Bitcoiners often talk about the “bitcoin rabbit hole”. Bitcoin intersects with so many areas that it’s easy to start with a narrow interest (even if it’s just number-go-up) and end up learning about
- technology (Bitcoin white paper, cryptography, distributed systems and consensus, security, scaling, PoW vs PoS, asymmetric attack vs defense, running a full node, multisignature wallets, …)
- economics (nature of money, inflation vs deflation, taxation, debt cycles and crises, gold, …)
- finance (HODL, DCA, technical analysis, on-chain analytics, retail vs institutional, spot vs futures ETFs, yield instruments, …)
- accounting (immutable ledger technology, GAAP accounting and its current shortcomings related to cryptocurrency assets, …)
- regulation (Executive Order 6102, Know Your Customer, Anti-Money Laundering, security vs commodity, SEC vs CFTC, Chinese crypto bans, …)
- bitcoin history (Bitcoin Pizza Day, Stone Man, Silk Road, Mt. Gox, blockchain wars, …)
- world history (rise and fall of empires, history of money, …)
- politics and geopolitics (national security, energy policy, central banks, international financial institutions, social surveillance and control, Canadian truckers, …)
- game theory (incentives around attacking the network, individual vs state incentives, …)
- ethics (time preference and how it impacts law and order, the progress of civilization, making war harder to finance, …)
- so many memes
Before long you’re spending all your time reading books, listening to podcasts, and engaging with the community on Twitter.

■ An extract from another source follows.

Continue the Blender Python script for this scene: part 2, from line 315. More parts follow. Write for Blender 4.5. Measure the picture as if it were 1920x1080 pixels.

My own journey began with the tech. A friend explained how “crypto” solves the scaling problem with layering, much like computer networking solves it with the TCP/IP protocol stack. He also told me about smart contracts on Ethereum. Even though I’d known about bitcoin for some years, ironically it was Ethereum smart contracts that drew me in. I started playing around with Ethereum and Solidity. Someone on Twitter recommended that I read The Sovereign Individual and The Bitcoin Standard as well, so I did. Before long I was gobbling up everything I could about self-sovereignty, macroeconomics, geopolitics and everything else on the list above. I didn’t care about very many of those before I discovered bitcoin. Now it’s fair to say I’m obsessed.
I plan to write about all of it here. Welcome, and I hope you enjoy.